> Problem to work on:
Locate the lines where "fcol" occurs and copy them as they stand.

start

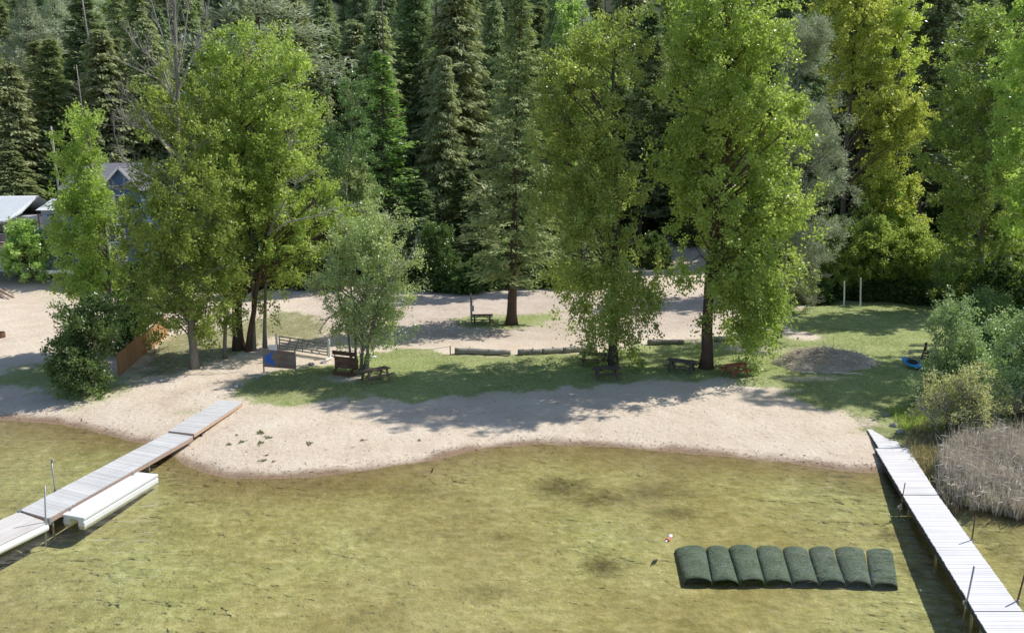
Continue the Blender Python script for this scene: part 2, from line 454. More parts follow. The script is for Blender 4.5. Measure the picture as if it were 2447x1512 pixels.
def ground_mat():
    nt = NT("ground_surface")
    pos = geo_pos(nt)
    g, wet, dirt, weed, forest, dry = [nt.attr(k) for k in ("grass", "wet", "dirt", "weed", "forest", "dry")]
    n1 = nt.noise(pos, 0.35, 5, 0.6)
    n2 = nt.noise(pos, 3.2, 6, 0.65)
    n3 = nt.noise(pos, 14.0, 5, 0.7)
    # sand
    sand = nt.ramp(nt.math("ADD", nt.math("MULTIPLY", n1, 0.6), nt.math("MULTIPLY", n2, 0.45)),
                   [(0.32, (0.53, 0.425, 0.325)), (0.52, (0.655, 0.55, 0.435)), (0.72, (0.72, 0.635, 0.525))])
    sand = nt.mix(nt.ramp(n3, [(0.60, (0, 0, 0)), (0.74, (0.55, 0.55, 0.55))]), sand, (0.25, 0.185, 0.14))
    # dirt lot and path: greyer, browner
    dcol = nt.ramp(nt.math("ADD", nt.math("MULTIPLY", n1, 0.5), nt.math("MULTIPLY", n2, 0.5)),
                   [(0.35, (0.44, 0.355, 0.29)), (0.6, (0.60, 0.51, 0.43))])
    col = nt.mix(dirt, sand, dcol)
    # grass
    gf = nt.math("ADD", nt.math("MULTIPLY", n2, 0.6), nt.math("MULTIPLY", n1, 0.5))
    gcol = nt.ramp(gf, [(0.34, (0.21, 0.26, 0.09)), (0.54, (0.40, 0.455, 0.18)), (0.72, (0.56, 0.58, 0.29))])
    dcol2 = nt.ramp(gf, [(0.36, (0.21, 0.19, 0.085)), (0.7, (0.42, 0.38, 0.21))])
    gcol = nt.mix(nt.math("MULTIPLY", dry, 1.0, True), gcol, dcol2)
    gcol = nt.mix(nt.ramp(n3, [(0.40, (0.6, 0.6, 0.6)), (0.62, (0, 0, 0))]), gcol, (0.045, 0.065, 0.018))
    gm = nt.math("ADD", g, nt.math("MULTIPLY", nt.math("SUBTRACT", n2, 0.5), 1.1))
    gm = nt.math("ADD", gm, nt.math("MULTIPLY", nt.math("SUBTRACT", n3, 0.5), 0.7))
    gm = nt.ramp(gm, [(0.36, (0, 0, 0)), (0.62, (1, 1, 1))])
    col = nt.mix(gm, col, gcol)
    # forest floor
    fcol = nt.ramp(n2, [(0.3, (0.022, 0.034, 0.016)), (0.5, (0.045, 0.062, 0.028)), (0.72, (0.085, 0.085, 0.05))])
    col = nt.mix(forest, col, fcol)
    # wet margin, then lake bed
    col = nt.mix(nt.math("MULTIPLY", wet, 0.9), col, (0.235, 0.150, 0.090))
    dep = nt.attr("depth")
    bvec = nt.n("ShaderNodeMapping", {"Vector": pos, "Scale": (0.8, 1.0, 1)}).outputs[0]
    b1 = nt.noise(bvec, 3.0, 6, 0.66, 0.4)
    b2 = nt.noise(bvec, 0.5, 4, 0.6)
    bed = nt.ramp(nt.math("ADD", nt.math("MULTIPLY", b1, 0.75), nt.math("MULTIPLY", b2, 0.35)),
                  [(0.32, (0.335, 0.285, 0.14)), (0.50, (0.475, 0.43, 0.215)), (0.68, (0.64, 0.60, 0.34))])
    vor = nt.n("ShaderNodeTexVoronoi", {"Vector": nt.mix(0.25, bvec, nt.n("ShaderNodeTexNoise", {"Vector": bvec, "Scale": 1.5}).outputs[1]), "Scale": 2.6}, feature="DISTANCE_TO_EDGE").outputs[0]
    vl = nt.ramp(vor, [(0.0, (0.45, 0.45, 0.45)), (0.09, (0, 0, 0))])  # pale caustic network painted into the bed colour
    bed = nt.mix(vl, bed, (0.47, 0.43, 0.17))
    big = nt.noise(pos, 0.085, 3, 0.5)
    bed = nt.mix(1.0, bed, nt.ramp(big, [(0.36, (0.82, 0.76, 0.72)), (0.5, (1.02, 1.0, 1.02)), (0.64, (1.06, 1.14, 1.12))]), "MULTIPLY")
    edge = nt.ramp(nt.math("ADD", dep, nt.math("MULTIPLY", nt.math("SUBTRACT", b1, 0.5), 0.10)), [(0.0, (1, 1, 1)), (0.12, (0.75, 0.75, 0.75)), (0.36, (0, 0, 0))])
    bed = nt.mix(nt.math("MULTIPLY", edge, 0.9), bed, (0.34, 0.245, 0.14))
    wm = nt.ramp(nt.math("ADD", weed, nt.math("MULTIPLY", nt.math("SUBTRACT", n2, 0.5), 1.0)), [(0.22, (0, 0, 0)), (0.95, (0.85, 0.85, 0.85))])
    bed = nt.mix(wm, bed, (0.10, 0.078, 0.034))
    col = nt.mix(nt.ramp(dep, [(0.0, (0, 0, 0)), (0.02, (1, 1, 1))]), col, bed)
    hgt = nt.math("ADD", nt.math("MULTIPLY", n2, 1.0), nt.math("MULTIPLY", n3, 0.6))
    fp = nt.n("ShaderNodeTexVoronoi", {"Vector": nt.mix(0.12, pos, nt.n("ShaderNodeTexNoise", {"Vector": pos, "Scale": 2.0}).outputs[1]), "Scale": 1.9, "Randomness": 1.0}).outputs[0]
    fpm = nt.math("MULTIPLY", nt.ramp(fp, [(0.12, (0, 0, 0)), (0.34, (1, 1, 1))]), nt.ramp(n1, [(0.38, (0.2, 0.2, 0.2)), (0.58, (1.6, 1.6, 1.6))]))
    hgt = nt.math("ADD", hgt, nt.math("MULTIPLY", fpm, 0.20))
    bmp = nt.n("ShaderNodeBump", {"Height": hgt, "Strength": 0.9, "Distance": 0.10})
    rgh = nt.math("SUBTRACT", 0.95, nt.math("MULTIPLY", wet, 0.45))
    p = nt.n("ShaderNodeBsdfPrincipled", {"Base Color": col, "Roughness": rgh, "Specular IOR Level": 0.2, "Normal": bmp.outputs[0]})
    return nt.done(p.outputs[0])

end

> Solution to this exercise:
    fcol = nt.ramp(n2, [(0.3, (0.022, 0.034, 0.016)), (0.5, (0.045, 0.062, 0.028)), (0.72, (0.085, 0.085, 0.05))])
    col = nt.mix(forest, col, fcol)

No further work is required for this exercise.